Das liebe Geld, die böse Gier

In «Money Monster» nimmt sich Jodie Foster mit klassischen Motiven des Geisel- und des Medienthrillers die Finanzbranche zur Brust. Die feine Klinge führt sie dabei nicht; George Clooney und Julia Roberts wetzen das aber aus.

 

von Sandro Danilo Spadini

Von einem tiefen Misstrauen in die Autoritäten und einer hohen Frustration über sie zeugt es, was Jodie Foster in «Money Monster», ihrer vierten und besten Regiearbeit, offenbart. Es ist jene Art von Desillusion, die Millionen Amerikaner gerade in die Arme von Donald Trump treibt. Leute wie Kyle Budwell (Jack O’Connell) vielleicht, die vom System verraten worden sind. Die darob alles verloren haben. All das wenige, was sie hatten. Im Fall von Kyle Budwell waren das 60'000 Dollar, die er geerbt und sodann in Aktien der auf Hochfrequenzhandel spezialisierten Firma Ibis investiert hat. Dazu geraten hatte ihm der TV-Star Lee Gates (perfekt: George Clooney), ein aalglatter Schlangenölverkäufer im Dienste der Hochfinanz, der die Ibis-Aktie als «sicher wie ein Sparkonto» angepriesen hatte. Dann aber verlor die Bude 800 Millionen Dollar wegen einer Anomalie im Algorithmus, wegen eines «Glitch». Und so wurde Kyle zu einem jener Amerikaner, die nur noch wütend sind. Doch anstatt sich Trump um den Hals zu werfen, macht er eine andere Dummheit und vertraut auf seine eigenen Cowboymethoden: Er stürmt das Fernsehstudio in Manhattan, in dem Lees «Money Monster» produziert wird. Vor laufender Kamera hält er dem quasseligen Moderator eine Waffe an den Kopf, schnallt ihm eine Sprengstoffweste um und verlangt nur eines: Klartext.
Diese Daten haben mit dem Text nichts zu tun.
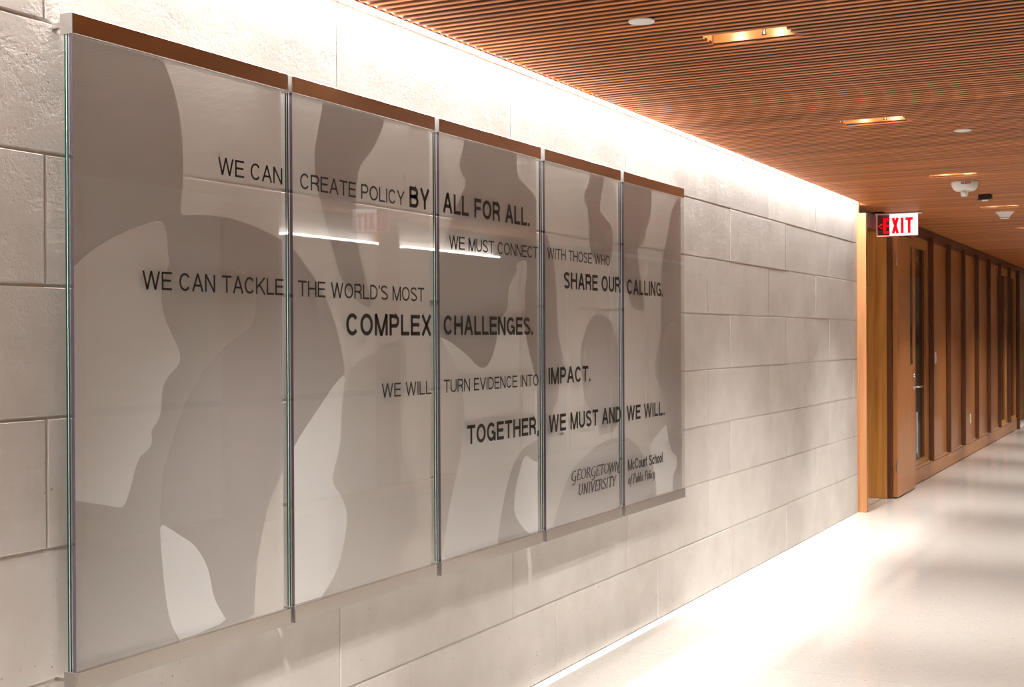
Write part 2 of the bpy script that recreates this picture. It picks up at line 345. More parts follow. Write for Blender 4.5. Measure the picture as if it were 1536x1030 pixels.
# pen lettering for the italic serif lines
def pen_glyph(ch):
    S = lambda x, y: [(x-.10, y), (x+.10, y)]        # serif
    if ch == 'G': return .78, [arc(.42, .5, .36, .48, 55, 300, 18), [(.66, .42), (.66, -.02), (.55, -.32), (.36, -.40), (.26, -.33)], [(.52, .42), (.76, .42)]]
    if ch == 'E': return .58, [[(.14, 0), (.14, 1)], [(.04, 1), (.54, 1), (.54, .88)], [(.14, .52), (.44, .52)], [(.04, 0), (.54, 0), (.57, .14)]]
    if ch == 'O': return .80, [arc(.40, .5, .36, .49, 0, 360, 24)]
    if ch == 'R': return .70, [[(.14, 0), (.14, 1)], S(.14, 0), [(.04, 1), (.34, 1)] + arc(.34, .76, .2, .24, 90, -90, 8) + [(.16, .52)], [(.34, .52), (.66, 0), (.76, 0)]]
    if ch == 'T': return .62, [[(.32, 0), (.32, 1)], S(.32, 0), [(.02, .86), (.04, 1), (.60, 1), (.62, .86)]]
    if ch == 'W': return .98, [[(.06, 1), (.26, 0)], [(.26, 0), (.50, 1)], [(.50, 1), (.68, 0)], [(.68, 0), (.94, 1)], S(.06, 1), S(.94, 1)]
    if ch == 'N': return .78, [[(.14, 0), (.14, 1)], [(.14, 1), (.62, 0)], [(.62, 0), (.62, 1)], S(.14, 0), S(.62, 1)]
    if ch == 'n': return .86, [[(.12, 0), (.14, 1)], S(.12, 0), [(.10, 1), (.30, .80), (.48, .20), (.62, -.22), (.78, -.30), (.92, -.18)], [(.60, .1), (.66, .8), (.80, 1.18), (.92, 1.22), (.98, 1.12)]]
    if ch == 'U': return .76, [[(.12, 1), (.12, .3)] + arc(.36, .3, .24, .3, 180, 360, 10) + [(.60, 1)], S(.12, 1), S(.60, 1)]
    if ch == 'I': return .34, [[(.16, 0), (.16, 1)], S(.16, 0), S(.16, 1)]
    if ch == 'V': return .70, [[(.06, 1), (.32, 0)], [(.32, 0), (.64, 1)], S(.06, 1), S(.64, 1)]
    if ch == 'S': return .54, [arc(.28, .75, .2, .24, 30, 200, 8) + [(.22, .58), (.36, .45)] + arc(.27, .25, .22, .25, 20, -150, 8)]
    if ch == 'Y': return .66, [[(.06, 1), (.32, .46)], [(.64, 1), (.32, .46)], [(.32, .46), (.32, 0)], S(.32, 0), S(.06, 1), S(.62, 1)]
    if ch == 'o': return .50, [arc(.24, .31, .2, .31, 0, 360, 16)]
    if ch == 'f': return .34, [[(.44, .96), (.32, 1.02), (.22, .85), (.14, 0), (.06, -.28), (-.06, -.30)], [(.04, .60), (.38, .60)]]
    if ch == 'P': return .66, [[(.16, 0), (.16, 1)], S(.16, 0), [(.06, 1), (.36, 1)] + arc(.36, .75, .2, .25, 90, -90, 8) + [(.18, .5)]]
    if ch == 'u': return .50, [[(.10, .6), (.10, .14), (.20, .0), (.32, .1), (.40, .3)], [(.40, .6), (.40, .08), (.48, .0)]]
    if ch == 'b': return .48, [[(.10, 1), (.10, .1)], arc(.24, .3, .16, .3, 150, -150, 12)]
    if ch == 'l': return .26, [[(.10, 1), (.10, .1), (.18, 0)]]
    if ch == 'i': return .26, [[(.10, .6), (.10, .08), (.18, 0)], [(.10, .86), (.10, .78)]]
    if ch == 'c': return .42, [arc(.24, .31, .18, .31, 50, 310, 12)]
    if ch == 'y': return .50, [[(.08, .6), (.14, .1), (.24, 0), (.36, .2), (.42, .6)], [(.42, .6), (.36, -.1), (.22, -.34), (.04, -.30)]]
    return .30, []
def pen_mb(items, y0, y1):
    mb = MB(); nib = Vector((math.cos(math.radians(12)), math.sin(math.radians(12))))
    for txt, x0, x1, base, cap, thick, slant in items:
        x = 0; gs = []
        for ch in txt:
            wd, st = pen_glyph(ch); gs.append((x, st)); x += wd + (.0 if ch == ' ' else .05)
        k = (x1-x0)/(x*cap)
        wfun = lambda t: .045 + thick*abs(t.x*nib.y-t.y*nib.x)
        for gx, st in gs:
            for s in st:
                pts = [((gx+px)*k + slant*py, py) for px, py in s]
                stroke(mb.v, mb.f, pts, wfun, lambda a, b: (x0+a*cap, base+b*cap), y0, y1)
    mb.mi = [0]*len(mb.f); return mb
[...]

Endlich richtiger Journalismus

«Jetzt wird es kompliziert», sagt Clooneys Lee zum Start in die Kamera. Als Programm für Fosters in strammen 98 Minuten erzählten Film ist das freilich nicht zu verstehen. Verzwickt ist hier nämlich wenig; stattdessen gibt es sattsam: Schwarz, Weiss – und klassische Motive sowohl des Geisel- als auch des Medienthrillers. Als wuchtigster Vertreter letzteren Genres schiesst «Network» in den Sinn; und wenn man schon bei Sidney Lumet ist, kann man gleich noch dessen «Dog Day Afternoon» in die Waagschale werfen. Umsonst indes wartet man darauf, dass Julia Roberts als Lees Produzentin Patty zum profilierungsgeilen «Reporter des Satans» wird im Stil von Kirk Douglas in Billy Wilders so betiteltem Film oder von Dustin Hoffman in Costa-Gavras’ «Mad City». Ihre Sorge gilt ihrem Schützling, mit dem sie eben noch allerlei Klamauk und Klimbim, aber sicher «keinen Journalismus» fabriziert hat (solche Finanzshows gibt es in den USA tatsächlich; sie heissen etwa «Mad Money» und werden moderiert von Leuten wie Jim Cramer, der einen ähnlichen Kasperlquotienten hat wie Lee).

Laut und deutlich

Patty also bleibt integer. Patty ist aber auch Profi; sie findet, sie mache hier immer noch eine Show. Nur so, glaubt sie, kann sie dazu beitragen, dass das alles glimpflich endet: indem sie dafür sorgt, dass Kyle seine Botschaft loswird. Denn dieser Kyle ist einer wie Michael Douglas in «Falling Down» – einer, der will, dass man ihm jetzt endlich verdammt noch mal zuhört. «Ich bin der Mann mit der Knarre, aber ich bin nicht der Kriminelle hier», legt er also los. Das seien Leute wie Lee. «Die stehlen uns das Land unter dem Arsch weg.» Ein abgekartetes Spiel sei das, alles manipuliert, sagt er und hat ja auch recht, wie man seit «The Big Short» weiss. Dort wurde dann ein bisschen näher das Gebaren der Wall Street und ihrer Politlakaien beleuchtet. Hier hingegen kommen noch koksende südkoreanische Programmierer und kiffende isländische Hacker ins Spiel, und Kyle darf die Ibis-«PR-Lady», wie sie Lee mit der ihm und dem Film eigenen Schnoddrigkeit nennt, oder Chief Communications Officer, wie sie auch noch heisst, anbrüllen. «Wir wissen es nicht», sagt diese (Caitriona Balfe) für den abgetauchten CEO (Dominic West) auf die Frage nach dem Warum. Und: «Wir wissen es einfach nicht.» Doch das ist natürlich nicht mal die halbe Wahrheit. Und so blökt Kyle nach dem nachgeschobenen nichtssagenden Corporate-Kauderwelsch: «Ich kanns nicht mehr hören.» Und wieder hat er ja recht. Aber es ist auch ein riskantes Spiel, das Foster da treibt. Immer nur dem Kerl mit der Knarre die Sympathien zuschanzen – das ist auch keine Lösung. Und zudem muss Lee noch geläutert werden, das gehört sich so. Gesagt, getan, und was gibt es sonst noch zu tun? Richtig: Polizei aufbieten; Angehörige zuschalten; Reaktionen einblenden. Das alles erledigt Foster pflichtschuldig. Flüssig und zackig. Und hoch kompetent. Die feine Klinge ist es zwar nicht, die sie dabei führt. Aber vielleicht will sie einfach, dass auch ihre Botschaft gehört wird: laut und deutlich.